▶ _The exercise_: Reproduce, character for character, the entries from their opening line through the line with "return tuple(((v /".

▶ _Extracted data_:
= = = = = = =
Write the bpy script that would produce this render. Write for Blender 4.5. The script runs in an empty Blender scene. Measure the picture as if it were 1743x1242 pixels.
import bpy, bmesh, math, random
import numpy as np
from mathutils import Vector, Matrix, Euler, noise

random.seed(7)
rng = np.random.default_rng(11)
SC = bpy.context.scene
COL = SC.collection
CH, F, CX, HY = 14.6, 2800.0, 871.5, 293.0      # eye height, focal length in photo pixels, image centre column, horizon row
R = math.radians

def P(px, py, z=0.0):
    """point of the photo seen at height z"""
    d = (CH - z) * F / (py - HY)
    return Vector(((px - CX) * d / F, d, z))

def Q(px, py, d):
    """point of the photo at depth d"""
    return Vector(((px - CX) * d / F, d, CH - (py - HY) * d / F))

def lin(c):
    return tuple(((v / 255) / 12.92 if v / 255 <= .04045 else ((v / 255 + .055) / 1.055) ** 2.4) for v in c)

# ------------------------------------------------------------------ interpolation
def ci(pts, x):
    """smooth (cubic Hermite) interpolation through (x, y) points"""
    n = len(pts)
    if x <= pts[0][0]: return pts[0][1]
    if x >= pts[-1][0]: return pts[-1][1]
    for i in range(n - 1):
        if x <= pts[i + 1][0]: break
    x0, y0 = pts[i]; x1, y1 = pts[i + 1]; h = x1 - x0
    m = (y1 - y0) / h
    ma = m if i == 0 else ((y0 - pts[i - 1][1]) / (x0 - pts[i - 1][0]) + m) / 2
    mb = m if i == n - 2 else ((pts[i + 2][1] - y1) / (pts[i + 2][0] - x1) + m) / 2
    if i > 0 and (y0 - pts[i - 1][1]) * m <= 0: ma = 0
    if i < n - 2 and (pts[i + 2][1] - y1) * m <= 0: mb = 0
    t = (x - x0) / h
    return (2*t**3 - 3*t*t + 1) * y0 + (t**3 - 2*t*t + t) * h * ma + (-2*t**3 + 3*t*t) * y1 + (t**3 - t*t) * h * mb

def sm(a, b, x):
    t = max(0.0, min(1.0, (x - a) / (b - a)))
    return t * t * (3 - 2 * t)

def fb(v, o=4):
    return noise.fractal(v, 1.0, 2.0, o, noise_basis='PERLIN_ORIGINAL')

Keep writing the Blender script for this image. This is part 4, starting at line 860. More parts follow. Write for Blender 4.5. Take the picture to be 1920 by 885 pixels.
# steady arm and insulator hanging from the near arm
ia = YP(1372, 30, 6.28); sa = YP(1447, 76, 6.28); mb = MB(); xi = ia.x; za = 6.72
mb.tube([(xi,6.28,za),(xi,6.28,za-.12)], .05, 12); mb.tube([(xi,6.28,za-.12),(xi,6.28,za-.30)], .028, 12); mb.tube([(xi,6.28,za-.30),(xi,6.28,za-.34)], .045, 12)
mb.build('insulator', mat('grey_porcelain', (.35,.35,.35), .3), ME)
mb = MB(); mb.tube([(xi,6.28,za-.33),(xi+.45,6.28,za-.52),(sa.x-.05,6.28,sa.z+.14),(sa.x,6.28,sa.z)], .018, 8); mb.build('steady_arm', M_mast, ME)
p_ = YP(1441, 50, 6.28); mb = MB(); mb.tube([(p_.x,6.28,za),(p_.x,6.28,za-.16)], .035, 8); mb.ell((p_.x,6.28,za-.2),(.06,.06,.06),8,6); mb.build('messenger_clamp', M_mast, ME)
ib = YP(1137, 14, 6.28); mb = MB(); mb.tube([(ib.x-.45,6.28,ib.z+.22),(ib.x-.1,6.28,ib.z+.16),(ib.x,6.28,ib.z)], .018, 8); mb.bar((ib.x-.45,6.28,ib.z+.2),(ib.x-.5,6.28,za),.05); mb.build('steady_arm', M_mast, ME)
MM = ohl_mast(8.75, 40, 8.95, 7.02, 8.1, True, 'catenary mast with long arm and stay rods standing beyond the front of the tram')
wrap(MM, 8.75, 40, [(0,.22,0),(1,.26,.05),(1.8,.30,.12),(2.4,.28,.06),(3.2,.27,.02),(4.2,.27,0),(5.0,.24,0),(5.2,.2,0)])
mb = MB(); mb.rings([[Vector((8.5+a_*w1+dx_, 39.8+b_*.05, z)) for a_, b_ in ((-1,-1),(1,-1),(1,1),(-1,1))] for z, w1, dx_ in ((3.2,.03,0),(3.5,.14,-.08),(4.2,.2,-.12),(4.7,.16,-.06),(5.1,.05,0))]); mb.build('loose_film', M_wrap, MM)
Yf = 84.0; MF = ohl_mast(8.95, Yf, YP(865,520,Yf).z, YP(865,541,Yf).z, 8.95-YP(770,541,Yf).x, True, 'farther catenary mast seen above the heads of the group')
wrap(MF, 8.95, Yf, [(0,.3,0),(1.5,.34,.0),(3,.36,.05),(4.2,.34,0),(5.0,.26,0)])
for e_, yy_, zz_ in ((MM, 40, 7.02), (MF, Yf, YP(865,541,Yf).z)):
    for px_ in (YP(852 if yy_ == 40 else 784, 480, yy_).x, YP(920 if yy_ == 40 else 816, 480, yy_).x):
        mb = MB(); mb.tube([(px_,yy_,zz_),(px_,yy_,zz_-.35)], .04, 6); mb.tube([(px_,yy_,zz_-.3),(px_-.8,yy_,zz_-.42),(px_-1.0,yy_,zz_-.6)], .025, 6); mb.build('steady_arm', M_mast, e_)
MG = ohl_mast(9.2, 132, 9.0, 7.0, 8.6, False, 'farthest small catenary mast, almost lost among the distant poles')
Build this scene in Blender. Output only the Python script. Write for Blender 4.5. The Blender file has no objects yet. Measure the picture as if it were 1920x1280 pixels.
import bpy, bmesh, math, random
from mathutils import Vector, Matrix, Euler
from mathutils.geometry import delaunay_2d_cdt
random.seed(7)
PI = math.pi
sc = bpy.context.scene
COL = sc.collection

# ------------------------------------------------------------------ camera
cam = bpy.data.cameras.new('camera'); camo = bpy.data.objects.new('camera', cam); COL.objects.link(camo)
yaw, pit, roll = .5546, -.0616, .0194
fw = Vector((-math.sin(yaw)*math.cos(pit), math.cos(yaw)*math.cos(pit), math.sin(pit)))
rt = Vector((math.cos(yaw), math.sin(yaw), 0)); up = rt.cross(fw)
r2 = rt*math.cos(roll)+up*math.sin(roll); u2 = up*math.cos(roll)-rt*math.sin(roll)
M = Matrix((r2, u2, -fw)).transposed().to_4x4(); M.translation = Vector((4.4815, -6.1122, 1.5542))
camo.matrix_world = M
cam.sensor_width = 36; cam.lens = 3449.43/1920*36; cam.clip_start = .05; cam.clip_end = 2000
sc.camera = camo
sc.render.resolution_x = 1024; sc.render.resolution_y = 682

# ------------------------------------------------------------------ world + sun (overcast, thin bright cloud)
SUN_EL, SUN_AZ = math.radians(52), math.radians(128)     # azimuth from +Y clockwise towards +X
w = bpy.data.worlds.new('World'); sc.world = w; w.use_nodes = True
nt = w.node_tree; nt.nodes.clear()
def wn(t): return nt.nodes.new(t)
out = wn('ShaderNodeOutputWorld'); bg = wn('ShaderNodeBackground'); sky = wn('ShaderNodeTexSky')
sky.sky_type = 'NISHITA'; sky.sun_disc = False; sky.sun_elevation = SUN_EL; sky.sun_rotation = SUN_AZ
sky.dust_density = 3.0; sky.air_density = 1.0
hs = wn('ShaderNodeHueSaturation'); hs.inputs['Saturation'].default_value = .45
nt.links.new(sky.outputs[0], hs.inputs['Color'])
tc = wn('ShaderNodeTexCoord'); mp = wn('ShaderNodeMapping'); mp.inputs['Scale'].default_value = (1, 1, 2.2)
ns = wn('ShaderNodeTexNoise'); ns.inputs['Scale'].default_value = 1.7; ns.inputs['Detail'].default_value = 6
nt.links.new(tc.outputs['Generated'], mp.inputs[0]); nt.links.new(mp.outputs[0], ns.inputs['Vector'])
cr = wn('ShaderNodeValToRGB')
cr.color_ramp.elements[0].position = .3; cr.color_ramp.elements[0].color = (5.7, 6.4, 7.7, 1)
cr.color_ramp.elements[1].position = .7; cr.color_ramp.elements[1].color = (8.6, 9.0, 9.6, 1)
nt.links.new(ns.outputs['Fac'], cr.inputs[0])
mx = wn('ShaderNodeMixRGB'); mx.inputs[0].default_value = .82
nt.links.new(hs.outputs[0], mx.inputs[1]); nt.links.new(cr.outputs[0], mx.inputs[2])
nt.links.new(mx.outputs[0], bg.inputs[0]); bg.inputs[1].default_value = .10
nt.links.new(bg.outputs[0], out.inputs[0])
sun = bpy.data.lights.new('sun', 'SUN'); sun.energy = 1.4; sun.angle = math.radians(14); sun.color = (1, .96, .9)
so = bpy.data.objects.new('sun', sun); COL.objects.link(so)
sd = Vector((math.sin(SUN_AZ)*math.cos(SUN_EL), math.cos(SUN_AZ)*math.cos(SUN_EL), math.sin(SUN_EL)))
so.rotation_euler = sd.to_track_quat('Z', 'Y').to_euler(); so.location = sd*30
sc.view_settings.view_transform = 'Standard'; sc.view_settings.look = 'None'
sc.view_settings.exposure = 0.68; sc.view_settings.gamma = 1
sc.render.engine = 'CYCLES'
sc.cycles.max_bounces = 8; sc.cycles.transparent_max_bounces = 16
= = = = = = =
▶ _Solution for this exercise_:
Write the bpy script that would produce this render. Write for Blender 4.5. The script runs in an empty Blender scene. Measure the picture as if it were 1743x1242 pixels.
import bpy, bmesh, math, random
import numpy as np
from mathutils import Vector, Matrix, Euler, noise

random.seed(7)
rng = np.random.default_rng(11)
SC = bpy.context.scene
COL = SC.collection
CH, F, CX, HY = 14.6, 2800.0, 871.5, 293.0      # eye height, focal length in photo pixels, image centre column, horizon row
R = math.radians

def P(px, py, z=0.0):
    """point of the photo seen at height z"""
    d = (CH - z) * F / (py - HY)
    return Vector(((px - CX) * d / F, d, z))

def Q(px, py, d):
    """point of the photo at depth d"""
    return Vector(((px - CX) * d / F, d, CH - (py - HY) * d / F))

def lin(c):
    return tuple(((v / 255) / 12.92 if v / 255 <= .04045 else ((v / 255 + .055) / 1.055) ** 2.4) for v in c)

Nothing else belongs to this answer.